Korean boy can only watch as others go to school (Globe and Mail, May 2, 2009):

Earlier this week, the boy’s father received a couriered letter from the York Region District School Board. It said the school’s principal, Catherine McGinley, was recommending the discipline committee mete out the harshest possible punishment when it meets on May 13. She asked that the 15-year-old be expelled not just from Keswick High, but from all schools in York region.

“It was horrible. It was a big shock,” the boy’s father said.

Yesterday afternoon, spokesman Ross Virgo said the board meant to retract that letter, that it was sent in error and that its contents were no longer valid.
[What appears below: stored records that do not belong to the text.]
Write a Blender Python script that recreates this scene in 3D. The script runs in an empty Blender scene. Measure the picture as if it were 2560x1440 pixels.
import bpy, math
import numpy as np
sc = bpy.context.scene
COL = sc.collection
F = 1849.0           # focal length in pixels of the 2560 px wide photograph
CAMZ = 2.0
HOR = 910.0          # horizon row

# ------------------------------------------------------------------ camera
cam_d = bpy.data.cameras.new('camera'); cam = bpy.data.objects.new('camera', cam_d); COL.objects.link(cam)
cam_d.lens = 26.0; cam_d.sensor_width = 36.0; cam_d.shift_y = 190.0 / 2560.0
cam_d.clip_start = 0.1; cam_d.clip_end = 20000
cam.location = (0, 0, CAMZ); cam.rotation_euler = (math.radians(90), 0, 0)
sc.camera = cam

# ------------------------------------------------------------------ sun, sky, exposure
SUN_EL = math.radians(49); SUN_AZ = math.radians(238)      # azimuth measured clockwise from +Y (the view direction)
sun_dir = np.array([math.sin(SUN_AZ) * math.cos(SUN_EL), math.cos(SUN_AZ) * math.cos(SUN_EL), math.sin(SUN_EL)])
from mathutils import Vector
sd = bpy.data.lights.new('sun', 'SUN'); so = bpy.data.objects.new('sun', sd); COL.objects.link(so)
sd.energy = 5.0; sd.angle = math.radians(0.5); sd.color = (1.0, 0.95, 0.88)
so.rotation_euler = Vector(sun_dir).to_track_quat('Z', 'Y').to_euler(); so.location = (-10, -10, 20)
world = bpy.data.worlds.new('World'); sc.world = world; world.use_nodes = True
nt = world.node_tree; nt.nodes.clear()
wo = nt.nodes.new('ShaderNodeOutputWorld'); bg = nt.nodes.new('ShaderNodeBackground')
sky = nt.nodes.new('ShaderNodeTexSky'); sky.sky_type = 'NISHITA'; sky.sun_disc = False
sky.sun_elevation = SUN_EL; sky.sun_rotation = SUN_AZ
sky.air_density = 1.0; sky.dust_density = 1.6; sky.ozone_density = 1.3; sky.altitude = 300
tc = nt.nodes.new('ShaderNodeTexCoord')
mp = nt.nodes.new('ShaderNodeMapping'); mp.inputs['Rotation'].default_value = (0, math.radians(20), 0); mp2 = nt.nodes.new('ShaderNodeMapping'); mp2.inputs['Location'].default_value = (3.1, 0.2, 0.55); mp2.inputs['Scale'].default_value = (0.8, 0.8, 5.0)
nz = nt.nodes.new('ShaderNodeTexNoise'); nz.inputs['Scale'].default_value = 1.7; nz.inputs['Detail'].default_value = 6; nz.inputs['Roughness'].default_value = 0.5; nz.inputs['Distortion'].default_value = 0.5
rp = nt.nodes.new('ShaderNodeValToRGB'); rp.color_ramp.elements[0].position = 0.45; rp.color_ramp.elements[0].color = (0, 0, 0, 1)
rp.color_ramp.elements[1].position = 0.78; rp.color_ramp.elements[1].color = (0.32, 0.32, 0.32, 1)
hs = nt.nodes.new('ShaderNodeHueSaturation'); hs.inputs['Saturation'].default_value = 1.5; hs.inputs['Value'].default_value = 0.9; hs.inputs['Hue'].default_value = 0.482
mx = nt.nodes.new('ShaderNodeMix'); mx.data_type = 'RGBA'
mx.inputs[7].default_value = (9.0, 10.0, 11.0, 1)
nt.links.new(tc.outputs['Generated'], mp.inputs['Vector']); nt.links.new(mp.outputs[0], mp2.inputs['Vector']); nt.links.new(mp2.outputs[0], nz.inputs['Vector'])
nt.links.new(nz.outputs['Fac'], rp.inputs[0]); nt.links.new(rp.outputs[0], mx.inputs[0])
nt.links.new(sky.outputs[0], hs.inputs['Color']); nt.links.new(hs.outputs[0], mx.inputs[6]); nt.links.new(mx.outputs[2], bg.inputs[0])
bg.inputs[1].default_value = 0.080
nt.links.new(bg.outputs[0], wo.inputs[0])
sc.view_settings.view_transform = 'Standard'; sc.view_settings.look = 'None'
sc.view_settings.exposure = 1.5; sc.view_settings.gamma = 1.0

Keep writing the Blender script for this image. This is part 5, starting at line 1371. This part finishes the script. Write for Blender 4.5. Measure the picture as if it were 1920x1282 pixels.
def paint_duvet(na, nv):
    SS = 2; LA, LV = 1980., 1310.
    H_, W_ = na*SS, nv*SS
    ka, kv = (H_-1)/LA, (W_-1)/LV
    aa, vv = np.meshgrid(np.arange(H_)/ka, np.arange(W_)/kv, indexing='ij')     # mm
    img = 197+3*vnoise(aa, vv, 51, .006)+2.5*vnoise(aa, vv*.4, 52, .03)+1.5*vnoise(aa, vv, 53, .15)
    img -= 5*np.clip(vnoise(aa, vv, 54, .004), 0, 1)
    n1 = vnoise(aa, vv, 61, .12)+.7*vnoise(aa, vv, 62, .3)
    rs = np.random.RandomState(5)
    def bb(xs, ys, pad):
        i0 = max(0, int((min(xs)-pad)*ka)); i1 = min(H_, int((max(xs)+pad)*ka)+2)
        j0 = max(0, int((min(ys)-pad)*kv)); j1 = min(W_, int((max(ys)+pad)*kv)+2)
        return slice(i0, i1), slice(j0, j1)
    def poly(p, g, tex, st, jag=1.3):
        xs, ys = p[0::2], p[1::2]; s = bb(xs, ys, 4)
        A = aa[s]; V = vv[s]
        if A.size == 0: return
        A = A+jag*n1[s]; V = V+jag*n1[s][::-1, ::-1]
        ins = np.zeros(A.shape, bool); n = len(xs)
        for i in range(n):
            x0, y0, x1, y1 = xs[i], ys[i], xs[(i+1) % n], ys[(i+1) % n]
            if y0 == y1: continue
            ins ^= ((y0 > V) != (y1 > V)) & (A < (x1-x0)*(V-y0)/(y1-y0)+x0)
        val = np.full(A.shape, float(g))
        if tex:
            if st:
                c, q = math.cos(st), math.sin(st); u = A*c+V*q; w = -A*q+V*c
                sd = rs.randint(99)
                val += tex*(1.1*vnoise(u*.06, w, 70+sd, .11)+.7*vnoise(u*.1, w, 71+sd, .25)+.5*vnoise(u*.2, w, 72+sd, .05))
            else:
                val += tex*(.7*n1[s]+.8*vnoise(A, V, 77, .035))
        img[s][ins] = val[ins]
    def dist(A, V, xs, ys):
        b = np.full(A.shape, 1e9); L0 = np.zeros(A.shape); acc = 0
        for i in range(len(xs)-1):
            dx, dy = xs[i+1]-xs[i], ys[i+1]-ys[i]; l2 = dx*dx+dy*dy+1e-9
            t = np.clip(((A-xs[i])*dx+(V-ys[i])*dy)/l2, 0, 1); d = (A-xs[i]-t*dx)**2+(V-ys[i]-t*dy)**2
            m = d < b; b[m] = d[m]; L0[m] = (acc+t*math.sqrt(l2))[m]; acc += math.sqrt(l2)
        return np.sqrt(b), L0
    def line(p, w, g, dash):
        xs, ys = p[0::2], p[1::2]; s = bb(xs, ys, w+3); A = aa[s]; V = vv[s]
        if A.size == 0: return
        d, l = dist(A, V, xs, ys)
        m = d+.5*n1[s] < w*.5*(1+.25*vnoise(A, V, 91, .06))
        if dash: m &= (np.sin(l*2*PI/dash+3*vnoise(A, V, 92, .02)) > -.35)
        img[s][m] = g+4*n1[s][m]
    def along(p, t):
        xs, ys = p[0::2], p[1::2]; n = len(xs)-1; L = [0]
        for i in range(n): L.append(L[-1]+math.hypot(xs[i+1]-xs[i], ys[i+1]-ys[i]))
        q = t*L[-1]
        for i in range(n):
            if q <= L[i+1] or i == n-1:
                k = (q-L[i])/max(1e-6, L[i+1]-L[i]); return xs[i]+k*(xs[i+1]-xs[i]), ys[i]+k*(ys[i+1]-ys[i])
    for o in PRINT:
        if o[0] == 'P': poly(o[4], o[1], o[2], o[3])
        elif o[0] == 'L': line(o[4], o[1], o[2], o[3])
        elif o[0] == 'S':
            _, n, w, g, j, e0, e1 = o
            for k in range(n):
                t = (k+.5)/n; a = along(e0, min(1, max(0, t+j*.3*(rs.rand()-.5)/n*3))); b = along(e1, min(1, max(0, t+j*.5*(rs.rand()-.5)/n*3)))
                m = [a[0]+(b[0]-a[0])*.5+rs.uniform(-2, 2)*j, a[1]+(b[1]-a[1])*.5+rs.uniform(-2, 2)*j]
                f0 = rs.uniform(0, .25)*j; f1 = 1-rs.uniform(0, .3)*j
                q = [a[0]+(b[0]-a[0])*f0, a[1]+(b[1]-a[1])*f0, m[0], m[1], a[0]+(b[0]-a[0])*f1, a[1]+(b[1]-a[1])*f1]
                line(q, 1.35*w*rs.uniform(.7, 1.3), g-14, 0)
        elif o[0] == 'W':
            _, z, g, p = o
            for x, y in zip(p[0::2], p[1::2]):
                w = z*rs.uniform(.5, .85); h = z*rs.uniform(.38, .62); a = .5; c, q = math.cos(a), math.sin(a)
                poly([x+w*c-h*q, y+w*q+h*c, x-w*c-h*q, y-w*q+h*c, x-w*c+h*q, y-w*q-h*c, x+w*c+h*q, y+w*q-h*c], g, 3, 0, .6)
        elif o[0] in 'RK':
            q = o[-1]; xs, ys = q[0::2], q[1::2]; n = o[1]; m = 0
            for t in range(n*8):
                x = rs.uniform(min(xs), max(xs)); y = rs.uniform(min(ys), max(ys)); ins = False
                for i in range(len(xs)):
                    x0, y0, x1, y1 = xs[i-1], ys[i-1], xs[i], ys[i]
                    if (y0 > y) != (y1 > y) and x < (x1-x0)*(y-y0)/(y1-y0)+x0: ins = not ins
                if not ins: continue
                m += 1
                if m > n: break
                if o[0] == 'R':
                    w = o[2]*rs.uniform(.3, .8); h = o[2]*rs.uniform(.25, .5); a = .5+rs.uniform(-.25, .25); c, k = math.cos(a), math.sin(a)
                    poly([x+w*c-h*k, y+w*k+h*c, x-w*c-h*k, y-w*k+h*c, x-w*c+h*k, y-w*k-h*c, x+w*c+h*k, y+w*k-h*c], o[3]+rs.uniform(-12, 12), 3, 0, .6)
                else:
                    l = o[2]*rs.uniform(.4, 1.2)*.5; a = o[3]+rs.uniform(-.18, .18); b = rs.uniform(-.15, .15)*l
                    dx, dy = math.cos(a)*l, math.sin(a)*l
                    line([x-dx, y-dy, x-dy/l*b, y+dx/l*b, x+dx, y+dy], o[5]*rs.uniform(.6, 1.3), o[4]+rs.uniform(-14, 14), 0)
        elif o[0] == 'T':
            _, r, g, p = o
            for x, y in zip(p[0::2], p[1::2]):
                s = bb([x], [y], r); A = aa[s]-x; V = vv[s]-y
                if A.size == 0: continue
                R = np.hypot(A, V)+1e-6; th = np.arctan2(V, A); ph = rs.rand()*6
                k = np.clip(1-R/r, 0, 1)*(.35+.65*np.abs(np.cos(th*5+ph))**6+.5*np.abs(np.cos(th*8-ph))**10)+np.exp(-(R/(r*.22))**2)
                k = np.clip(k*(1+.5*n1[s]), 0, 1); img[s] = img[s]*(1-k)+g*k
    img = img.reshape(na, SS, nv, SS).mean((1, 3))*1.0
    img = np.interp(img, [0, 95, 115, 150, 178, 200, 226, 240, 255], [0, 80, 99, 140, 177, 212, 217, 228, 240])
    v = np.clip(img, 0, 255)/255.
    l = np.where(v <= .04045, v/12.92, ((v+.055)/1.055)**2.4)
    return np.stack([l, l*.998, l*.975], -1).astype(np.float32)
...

He said the case is being investigated further, and that the recommendation of expulsion is no longer in effect.

But no one had told the boy’s family, who were still mulling over the letter’s devastating implications late yesterday.

They said that they feel as though some combination of forces is trying to run them out of this rural, mostly white town, particularly in light of attacks on Asian fishermen in the nearby Lake Simcoe area in 2007.

[…]

His father said the school doesn’t seem to understand the impact of the racial comment. Afterward, a vice-principal asked his son why a Korean was upset about being called Chinese.

“Probably they don’t realize how much it hurts when someone makes a racist comment,” his father said. “My son said, ‘I felt all the way down, like I am nothing, on the floor. Like they’re the master and I’m the slave.’

His father said he will continue to fight for his son.

Maybe they’re trying to force me to move to another area, I don’t know … I’m not going to give up. If I give up, no other Asian can ever come here and feel safe.